Look through the entries below and count the lines with the word "that" in them; give only the number.

□ □ □ □

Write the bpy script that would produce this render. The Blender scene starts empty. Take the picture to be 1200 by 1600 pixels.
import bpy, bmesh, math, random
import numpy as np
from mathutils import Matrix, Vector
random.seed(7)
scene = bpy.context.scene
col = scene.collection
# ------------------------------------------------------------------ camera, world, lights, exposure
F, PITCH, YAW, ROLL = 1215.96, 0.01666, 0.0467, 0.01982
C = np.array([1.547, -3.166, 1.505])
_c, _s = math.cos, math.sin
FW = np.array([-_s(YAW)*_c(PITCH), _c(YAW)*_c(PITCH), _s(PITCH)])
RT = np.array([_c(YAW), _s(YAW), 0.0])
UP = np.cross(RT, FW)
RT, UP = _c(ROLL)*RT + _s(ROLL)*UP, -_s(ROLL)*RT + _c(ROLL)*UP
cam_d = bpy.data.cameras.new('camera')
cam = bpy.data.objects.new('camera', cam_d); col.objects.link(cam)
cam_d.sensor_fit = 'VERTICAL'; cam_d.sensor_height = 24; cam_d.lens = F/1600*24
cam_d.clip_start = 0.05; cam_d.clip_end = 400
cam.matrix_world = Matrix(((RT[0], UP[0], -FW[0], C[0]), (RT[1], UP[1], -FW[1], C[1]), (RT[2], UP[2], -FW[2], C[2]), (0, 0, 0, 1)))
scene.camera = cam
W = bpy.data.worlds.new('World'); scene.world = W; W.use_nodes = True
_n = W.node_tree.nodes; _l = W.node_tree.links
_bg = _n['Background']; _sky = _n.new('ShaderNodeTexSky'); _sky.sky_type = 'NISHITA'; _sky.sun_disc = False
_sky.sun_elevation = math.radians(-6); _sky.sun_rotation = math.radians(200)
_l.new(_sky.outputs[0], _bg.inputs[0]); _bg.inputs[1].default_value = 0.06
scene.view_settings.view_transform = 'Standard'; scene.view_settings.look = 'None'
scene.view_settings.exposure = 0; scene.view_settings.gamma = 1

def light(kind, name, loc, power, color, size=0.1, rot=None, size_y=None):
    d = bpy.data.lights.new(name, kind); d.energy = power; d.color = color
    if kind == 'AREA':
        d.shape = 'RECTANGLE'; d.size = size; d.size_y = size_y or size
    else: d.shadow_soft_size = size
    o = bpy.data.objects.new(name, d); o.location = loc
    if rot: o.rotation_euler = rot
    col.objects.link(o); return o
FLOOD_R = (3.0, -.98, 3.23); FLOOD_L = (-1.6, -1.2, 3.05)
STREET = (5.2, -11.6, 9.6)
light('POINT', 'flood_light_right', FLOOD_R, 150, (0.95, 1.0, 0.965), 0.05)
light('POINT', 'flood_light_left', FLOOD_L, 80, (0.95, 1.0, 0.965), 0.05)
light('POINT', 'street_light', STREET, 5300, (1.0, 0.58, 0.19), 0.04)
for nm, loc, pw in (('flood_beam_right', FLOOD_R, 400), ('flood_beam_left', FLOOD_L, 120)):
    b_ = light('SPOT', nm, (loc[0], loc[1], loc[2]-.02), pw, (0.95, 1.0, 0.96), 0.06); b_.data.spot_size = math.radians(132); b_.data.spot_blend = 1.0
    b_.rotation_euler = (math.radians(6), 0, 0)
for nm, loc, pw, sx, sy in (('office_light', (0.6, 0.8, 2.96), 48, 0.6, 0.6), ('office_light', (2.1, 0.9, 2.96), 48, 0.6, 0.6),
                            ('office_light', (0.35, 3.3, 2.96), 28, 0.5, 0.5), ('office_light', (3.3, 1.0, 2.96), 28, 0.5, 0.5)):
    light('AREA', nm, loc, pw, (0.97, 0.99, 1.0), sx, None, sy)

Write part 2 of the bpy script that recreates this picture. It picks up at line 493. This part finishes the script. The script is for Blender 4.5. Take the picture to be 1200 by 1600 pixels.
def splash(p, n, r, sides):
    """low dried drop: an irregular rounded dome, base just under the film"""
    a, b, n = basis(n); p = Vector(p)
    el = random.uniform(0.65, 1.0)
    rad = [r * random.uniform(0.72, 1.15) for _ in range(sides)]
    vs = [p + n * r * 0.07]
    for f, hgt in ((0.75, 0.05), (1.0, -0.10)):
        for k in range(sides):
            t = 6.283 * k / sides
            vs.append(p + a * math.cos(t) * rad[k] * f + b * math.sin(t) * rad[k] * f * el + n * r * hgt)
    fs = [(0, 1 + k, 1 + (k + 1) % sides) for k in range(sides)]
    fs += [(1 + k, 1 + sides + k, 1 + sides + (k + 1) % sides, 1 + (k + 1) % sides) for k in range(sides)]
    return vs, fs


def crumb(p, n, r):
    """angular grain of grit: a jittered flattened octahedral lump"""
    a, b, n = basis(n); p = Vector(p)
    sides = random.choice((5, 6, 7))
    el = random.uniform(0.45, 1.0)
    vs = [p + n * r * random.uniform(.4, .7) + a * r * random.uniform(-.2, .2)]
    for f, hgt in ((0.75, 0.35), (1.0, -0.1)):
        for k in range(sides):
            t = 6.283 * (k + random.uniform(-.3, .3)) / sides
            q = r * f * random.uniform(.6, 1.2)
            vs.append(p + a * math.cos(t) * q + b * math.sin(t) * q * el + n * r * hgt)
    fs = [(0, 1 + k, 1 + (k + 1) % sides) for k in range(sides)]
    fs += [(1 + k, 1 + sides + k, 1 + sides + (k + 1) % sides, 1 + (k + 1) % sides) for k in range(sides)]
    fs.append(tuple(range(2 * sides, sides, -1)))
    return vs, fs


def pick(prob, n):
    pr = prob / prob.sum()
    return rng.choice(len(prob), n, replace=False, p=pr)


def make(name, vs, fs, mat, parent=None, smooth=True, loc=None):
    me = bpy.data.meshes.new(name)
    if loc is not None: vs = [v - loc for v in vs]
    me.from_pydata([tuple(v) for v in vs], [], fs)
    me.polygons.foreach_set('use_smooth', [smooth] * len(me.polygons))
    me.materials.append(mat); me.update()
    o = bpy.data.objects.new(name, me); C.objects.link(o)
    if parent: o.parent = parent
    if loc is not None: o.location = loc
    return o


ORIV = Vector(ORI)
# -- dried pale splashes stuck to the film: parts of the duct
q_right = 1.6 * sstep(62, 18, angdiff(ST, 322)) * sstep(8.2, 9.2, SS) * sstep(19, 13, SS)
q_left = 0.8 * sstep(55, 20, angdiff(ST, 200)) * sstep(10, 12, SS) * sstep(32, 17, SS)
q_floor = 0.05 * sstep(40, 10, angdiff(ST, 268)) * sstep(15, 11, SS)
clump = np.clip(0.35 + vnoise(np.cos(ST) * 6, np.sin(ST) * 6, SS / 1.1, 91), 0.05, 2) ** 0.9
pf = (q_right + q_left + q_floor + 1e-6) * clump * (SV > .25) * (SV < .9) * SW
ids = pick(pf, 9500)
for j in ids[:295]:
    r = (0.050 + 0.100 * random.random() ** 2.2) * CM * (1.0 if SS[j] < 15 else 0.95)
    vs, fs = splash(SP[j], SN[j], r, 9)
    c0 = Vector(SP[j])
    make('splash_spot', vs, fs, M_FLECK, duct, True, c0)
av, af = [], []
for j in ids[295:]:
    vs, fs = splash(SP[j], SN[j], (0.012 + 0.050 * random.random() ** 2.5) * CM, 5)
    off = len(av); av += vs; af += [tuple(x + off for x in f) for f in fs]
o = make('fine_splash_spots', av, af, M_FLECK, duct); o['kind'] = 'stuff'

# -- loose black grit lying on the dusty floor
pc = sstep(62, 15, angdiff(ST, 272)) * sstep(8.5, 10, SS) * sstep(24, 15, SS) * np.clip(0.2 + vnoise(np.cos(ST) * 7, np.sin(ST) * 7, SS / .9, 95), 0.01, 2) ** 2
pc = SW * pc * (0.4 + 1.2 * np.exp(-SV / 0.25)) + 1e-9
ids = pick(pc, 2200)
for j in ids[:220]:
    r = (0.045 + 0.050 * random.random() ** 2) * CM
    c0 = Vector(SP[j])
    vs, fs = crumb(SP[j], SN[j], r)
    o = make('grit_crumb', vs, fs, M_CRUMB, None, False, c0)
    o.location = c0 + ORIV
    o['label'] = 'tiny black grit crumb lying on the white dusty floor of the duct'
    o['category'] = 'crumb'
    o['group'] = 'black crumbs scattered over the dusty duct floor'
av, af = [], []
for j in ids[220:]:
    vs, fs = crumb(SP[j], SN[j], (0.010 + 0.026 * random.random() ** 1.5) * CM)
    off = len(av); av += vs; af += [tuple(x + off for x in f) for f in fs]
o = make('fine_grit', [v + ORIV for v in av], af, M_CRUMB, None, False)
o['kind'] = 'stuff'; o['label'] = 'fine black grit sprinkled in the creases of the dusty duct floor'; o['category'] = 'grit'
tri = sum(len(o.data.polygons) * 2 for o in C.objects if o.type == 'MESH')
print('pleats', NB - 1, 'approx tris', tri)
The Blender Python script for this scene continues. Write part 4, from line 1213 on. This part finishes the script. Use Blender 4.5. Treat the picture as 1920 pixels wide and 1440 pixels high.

□ □ □ □

- _EXPECTED ANSWER_:
2